▶

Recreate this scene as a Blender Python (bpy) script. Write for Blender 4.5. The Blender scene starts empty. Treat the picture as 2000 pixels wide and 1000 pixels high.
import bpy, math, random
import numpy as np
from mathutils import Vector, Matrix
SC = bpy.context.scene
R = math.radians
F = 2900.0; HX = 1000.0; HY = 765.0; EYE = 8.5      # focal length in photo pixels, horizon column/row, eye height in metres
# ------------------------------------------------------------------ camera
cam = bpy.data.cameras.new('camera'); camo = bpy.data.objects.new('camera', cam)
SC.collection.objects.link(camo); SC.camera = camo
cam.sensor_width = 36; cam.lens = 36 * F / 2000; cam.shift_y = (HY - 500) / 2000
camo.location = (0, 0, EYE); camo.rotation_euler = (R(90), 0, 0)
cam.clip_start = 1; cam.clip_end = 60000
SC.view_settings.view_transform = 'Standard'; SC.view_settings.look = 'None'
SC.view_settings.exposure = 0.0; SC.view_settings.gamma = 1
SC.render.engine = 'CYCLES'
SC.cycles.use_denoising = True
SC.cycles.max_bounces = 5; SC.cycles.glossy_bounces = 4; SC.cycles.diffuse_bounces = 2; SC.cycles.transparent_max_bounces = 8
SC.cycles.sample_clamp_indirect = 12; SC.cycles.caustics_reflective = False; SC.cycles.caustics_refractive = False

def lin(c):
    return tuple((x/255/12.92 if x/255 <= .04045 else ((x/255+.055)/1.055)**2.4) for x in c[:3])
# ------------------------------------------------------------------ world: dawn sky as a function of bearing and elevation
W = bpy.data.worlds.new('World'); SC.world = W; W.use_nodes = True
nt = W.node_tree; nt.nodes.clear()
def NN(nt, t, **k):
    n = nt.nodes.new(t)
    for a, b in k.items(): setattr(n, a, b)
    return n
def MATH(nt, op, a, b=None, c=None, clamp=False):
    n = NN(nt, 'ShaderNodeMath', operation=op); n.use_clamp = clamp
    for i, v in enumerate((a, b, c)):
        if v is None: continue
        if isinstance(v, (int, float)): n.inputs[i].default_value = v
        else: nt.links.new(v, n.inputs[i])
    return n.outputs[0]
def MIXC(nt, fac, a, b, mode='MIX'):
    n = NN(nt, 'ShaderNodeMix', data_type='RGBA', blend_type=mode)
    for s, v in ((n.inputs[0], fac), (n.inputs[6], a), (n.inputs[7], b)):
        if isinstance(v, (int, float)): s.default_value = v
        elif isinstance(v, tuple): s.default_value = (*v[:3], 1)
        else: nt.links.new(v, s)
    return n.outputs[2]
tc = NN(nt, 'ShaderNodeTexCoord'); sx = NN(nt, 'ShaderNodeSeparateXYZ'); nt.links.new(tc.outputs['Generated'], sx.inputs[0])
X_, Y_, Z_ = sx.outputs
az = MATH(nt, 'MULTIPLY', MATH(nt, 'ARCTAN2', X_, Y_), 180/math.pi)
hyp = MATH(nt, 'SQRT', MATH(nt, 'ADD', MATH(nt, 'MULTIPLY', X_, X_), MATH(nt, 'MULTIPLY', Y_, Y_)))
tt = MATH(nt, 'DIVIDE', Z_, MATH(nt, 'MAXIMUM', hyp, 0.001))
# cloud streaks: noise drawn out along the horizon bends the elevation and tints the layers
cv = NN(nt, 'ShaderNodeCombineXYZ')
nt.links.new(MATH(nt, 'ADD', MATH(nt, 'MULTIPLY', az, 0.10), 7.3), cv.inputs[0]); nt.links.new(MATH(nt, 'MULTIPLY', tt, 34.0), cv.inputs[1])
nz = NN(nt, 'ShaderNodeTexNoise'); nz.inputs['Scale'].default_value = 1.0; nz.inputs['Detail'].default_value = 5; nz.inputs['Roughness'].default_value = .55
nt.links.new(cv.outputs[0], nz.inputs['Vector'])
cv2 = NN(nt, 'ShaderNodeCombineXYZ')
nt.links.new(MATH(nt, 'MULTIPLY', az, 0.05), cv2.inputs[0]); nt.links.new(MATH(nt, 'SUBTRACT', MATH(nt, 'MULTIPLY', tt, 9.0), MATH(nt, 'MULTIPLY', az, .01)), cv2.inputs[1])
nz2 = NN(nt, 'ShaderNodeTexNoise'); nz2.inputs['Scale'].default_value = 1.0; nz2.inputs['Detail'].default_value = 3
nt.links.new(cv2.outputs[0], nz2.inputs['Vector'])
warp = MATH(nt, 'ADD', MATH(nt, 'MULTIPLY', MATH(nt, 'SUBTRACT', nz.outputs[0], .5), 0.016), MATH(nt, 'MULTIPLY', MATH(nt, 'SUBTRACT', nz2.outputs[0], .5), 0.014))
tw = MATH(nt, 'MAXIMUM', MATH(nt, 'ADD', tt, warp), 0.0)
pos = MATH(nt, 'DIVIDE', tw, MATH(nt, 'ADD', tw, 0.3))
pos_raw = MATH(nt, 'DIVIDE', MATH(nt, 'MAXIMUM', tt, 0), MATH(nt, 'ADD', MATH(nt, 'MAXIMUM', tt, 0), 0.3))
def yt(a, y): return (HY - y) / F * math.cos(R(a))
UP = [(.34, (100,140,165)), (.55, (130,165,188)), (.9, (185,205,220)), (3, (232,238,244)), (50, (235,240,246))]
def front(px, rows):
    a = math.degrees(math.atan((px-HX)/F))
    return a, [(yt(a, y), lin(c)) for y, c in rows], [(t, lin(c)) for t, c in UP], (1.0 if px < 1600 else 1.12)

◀
▶

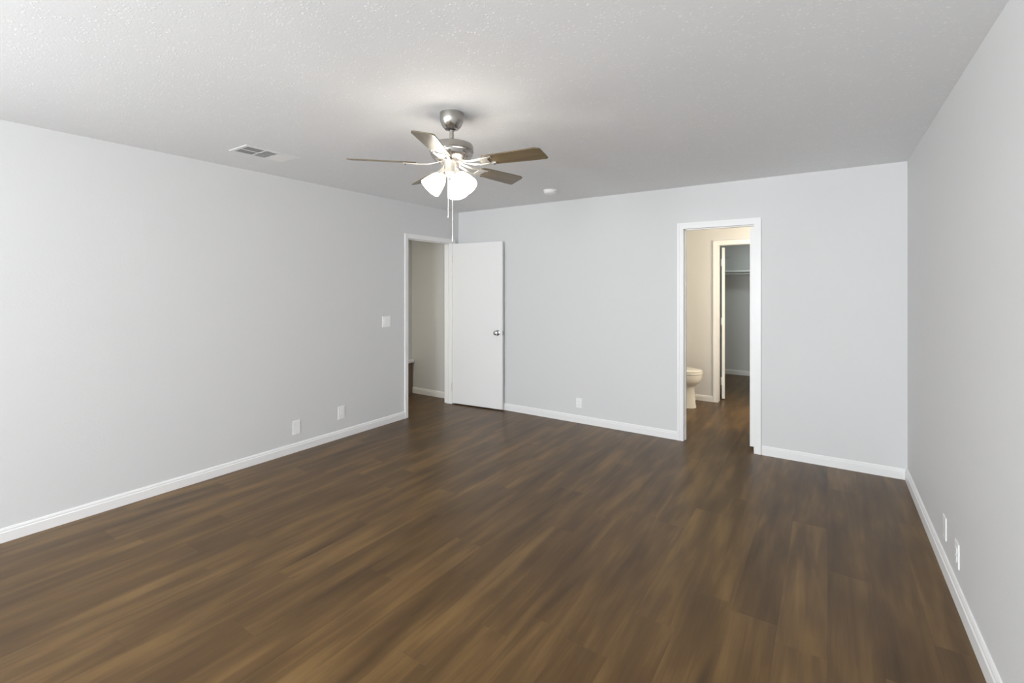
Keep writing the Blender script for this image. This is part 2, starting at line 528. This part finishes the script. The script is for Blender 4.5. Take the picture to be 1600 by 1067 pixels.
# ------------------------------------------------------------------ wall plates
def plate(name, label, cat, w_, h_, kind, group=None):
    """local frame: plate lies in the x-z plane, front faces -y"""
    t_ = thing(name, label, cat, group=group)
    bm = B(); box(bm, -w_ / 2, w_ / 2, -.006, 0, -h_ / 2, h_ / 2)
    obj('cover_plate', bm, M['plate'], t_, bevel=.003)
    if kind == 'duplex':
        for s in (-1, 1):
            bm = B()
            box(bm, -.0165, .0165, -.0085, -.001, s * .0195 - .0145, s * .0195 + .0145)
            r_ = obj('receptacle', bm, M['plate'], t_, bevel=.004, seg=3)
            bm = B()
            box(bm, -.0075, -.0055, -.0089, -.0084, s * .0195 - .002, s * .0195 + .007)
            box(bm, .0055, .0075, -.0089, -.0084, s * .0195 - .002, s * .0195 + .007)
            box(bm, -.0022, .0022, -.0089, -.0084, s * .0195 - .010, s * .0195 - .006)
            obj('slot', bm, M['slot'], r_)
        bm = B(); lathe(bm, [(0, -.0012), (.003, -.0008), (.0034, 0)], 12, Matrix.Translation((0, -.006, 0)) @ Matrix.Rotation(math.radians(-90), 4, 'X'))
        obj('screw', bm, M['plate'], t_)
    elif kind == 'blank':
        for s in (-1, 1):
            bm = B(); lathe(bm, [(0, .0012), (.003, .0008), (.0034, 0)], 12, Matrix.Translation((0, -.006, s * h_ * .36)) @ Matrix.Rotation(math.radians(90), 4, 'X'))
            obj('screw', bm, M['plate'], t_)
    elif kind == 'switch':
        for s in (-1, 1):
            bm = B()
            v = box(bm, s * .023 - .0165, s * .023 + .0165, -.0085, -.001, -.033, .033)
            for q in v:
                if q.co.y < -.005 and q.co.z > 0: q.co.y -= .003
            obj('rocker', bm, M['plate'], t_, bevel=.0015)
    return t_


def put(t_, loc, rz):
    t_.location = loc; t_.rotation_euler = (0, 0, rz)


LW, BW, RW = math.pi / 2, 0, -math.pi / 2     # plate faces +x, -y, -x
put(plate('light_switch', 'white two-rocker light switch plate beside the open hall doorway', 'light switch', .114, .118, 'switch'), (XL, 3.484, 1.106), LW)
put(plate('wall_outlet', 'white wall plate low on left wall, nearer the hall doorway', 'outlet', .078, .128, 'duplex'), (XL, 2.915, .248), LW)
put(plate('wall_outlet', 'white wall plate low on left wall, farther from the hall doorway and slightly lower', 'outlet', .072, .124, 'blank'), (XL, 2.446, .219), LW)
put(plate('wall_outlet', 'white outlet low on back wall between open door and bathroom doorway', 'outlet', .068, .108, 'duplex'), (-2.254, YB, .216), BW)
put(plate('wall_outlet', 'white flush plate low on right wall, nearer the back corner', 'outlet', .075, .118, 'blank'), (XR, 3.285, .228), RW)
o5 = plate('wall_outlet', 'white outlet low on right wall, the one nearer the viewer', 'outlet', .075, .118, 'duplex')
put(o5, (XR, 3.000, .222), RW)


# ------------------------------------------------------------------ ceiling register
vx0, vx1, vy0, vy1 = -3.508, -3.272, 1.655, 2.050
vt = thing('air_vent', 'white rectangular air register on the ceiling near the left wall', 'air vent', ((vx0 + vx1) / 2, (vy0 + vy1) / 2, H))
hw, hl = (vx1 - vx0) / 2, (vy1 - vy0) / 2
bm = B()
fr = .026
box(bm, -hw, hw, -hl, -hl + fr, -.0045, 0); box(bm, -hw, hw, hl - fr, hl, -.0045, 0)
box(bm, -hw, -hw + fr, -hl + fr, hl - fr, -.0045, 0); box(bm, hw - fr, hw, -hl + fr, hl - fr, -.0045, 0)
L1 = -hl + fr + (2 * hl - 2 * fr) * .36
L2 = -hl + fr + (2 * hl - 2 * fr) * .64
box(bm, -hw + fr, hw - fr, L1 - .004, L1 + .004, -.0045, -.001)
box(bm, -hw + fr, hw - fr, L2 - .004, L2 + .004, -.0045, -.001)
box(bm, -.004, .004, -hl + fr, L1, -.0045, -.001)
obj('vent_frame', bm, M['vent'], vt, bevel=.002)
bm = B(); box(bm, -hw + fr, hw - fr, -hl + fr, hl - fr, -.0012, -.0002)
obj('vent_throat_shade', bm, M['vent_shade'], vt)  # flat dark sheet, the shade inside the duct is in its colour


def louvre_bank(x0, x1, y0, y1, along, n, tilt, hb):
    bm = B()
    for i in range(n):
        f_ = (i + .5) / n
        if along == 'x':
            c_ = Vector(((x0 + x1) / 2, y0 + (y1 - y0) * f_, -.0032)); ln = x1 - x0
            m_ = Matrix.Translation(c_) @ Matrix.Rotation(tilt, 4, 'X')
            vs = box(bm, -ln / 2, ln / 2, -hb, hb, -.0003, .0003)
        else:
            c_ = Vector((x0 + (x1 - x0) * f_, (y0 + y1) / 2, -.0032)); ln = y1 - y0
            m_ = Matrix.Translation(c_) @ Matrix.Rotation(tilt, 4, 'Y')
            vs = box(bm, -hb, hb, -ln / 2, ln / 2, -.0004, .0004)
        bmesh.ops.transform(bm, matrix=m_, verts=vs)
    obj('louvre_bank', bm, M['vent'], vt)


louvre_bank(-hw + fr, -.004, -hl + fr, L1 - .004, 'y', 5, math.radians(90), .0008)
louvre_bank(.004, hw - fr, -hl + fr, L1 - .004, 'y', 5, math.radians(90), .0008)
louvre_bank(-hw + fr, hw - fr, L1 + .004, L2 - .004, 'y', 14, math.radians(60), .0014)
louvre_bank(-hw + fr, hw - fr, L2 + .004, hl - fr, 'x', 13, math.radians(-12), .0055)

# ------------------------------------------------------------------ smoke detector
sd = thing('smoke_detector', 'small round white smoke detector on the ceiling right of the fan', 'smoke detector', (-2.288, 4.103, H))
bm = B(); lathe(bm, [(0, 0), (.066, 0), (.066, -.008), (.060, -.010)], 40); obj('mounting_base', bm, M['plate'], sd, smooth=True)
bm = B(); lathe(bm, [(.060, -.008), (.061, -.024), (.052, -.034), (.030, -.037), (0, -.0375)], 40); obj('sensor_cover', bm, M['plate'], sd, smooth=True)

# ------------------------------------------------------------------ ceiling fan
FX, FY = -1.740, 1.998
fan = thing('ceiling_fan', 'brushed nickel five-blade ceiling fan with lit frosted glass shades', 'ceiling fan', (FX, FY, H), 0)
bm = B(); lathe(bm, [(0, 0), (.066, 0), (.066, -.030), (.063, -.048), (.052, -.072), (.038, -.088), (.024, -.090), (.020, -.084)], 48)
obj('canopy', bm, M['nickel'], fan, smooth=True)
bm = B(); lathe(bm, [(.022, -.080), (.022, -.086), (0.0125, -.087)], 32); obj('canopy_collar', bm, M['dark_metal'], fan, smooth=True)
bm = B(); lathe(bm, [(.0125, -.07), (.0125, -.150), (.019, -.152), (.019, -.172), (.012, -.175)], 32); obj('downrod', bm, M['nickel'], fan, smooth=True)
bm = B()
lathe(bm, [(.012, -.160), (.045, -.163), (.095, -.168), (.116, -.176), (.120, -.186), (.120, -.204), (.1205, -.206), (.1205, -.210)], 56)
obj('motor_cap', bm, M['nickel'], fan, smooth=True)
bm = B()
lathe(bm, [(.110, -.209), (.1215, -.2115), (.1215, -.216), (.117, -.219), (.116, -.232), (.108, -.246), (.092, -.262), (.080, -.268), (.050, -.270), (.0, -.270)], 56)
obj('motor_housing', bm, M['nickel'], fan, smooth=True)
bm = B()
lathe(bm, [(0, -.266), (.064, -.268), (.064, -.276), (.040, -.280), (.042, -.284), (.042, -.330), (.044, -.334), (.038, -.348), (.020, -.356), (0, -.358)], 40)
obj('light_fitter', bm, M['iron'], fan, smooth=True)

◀

- **GIVEN REQUEST**:
Give again, word for word, the lines starting at the line that has "Recreate this scene" and ending at the line that has "SC.cycles.sample_clamp_indirect = 12;", with both of those lines included and nothing else.

- **CORRECT ANSWER**:
Recreate this scene as a Blender Python (bpy) script. Write for Blender 4.5. The Blender scene starts empty. Treat the picture as 2000 pixels wide and 1000 pixels high.
import bpy, math, random
import numpy as np
from mathutils import Vector, Matrix
SC = bpy.context.scene
R = math.radians
F = 2900.0; HX = 1000.0; HY = 765.0; EYE = 8.5      # focal length in photo pixels, horizon column/row, eye height in metres
# ------------------------------------------------------------------ camera
cam = bpy.data.cameras.new('camera'); camo = bpy.data.objects.new('camera', cam)
SC.collection.objects.link(camo); SC.camera = camo
cam.sensor_width = 36; cam.lens = 36 * F / 2000; cam.shift_y = (HY - 500) / 2000
camo.location = (0, 0, EYE); camo.rotation_euler = (R(90), 0, 0)
cam.clip_start = 1; cam.clip_end = 60000
SC.view_settings.view_transform = 'Standard'; SC.view_settings.look = 'None'
SC.view_settings.exposure = 0.0; SC.view_settings.gamma = 1
SC.render.engine = 'CYCLES'
SC.cycles.use_denoising = True
SC.cycles.max_bounces = 5; SC.cycles.glossy_bounces = 4; SC.cycles.diffuse_bounces = 2; SC.cycles.transparent_max_bounces = 8
SC.cycles.sample_clamp_indirect = 12; SC.cycles.caustics_reflective = False; SC.cycles.caustics_refractive = False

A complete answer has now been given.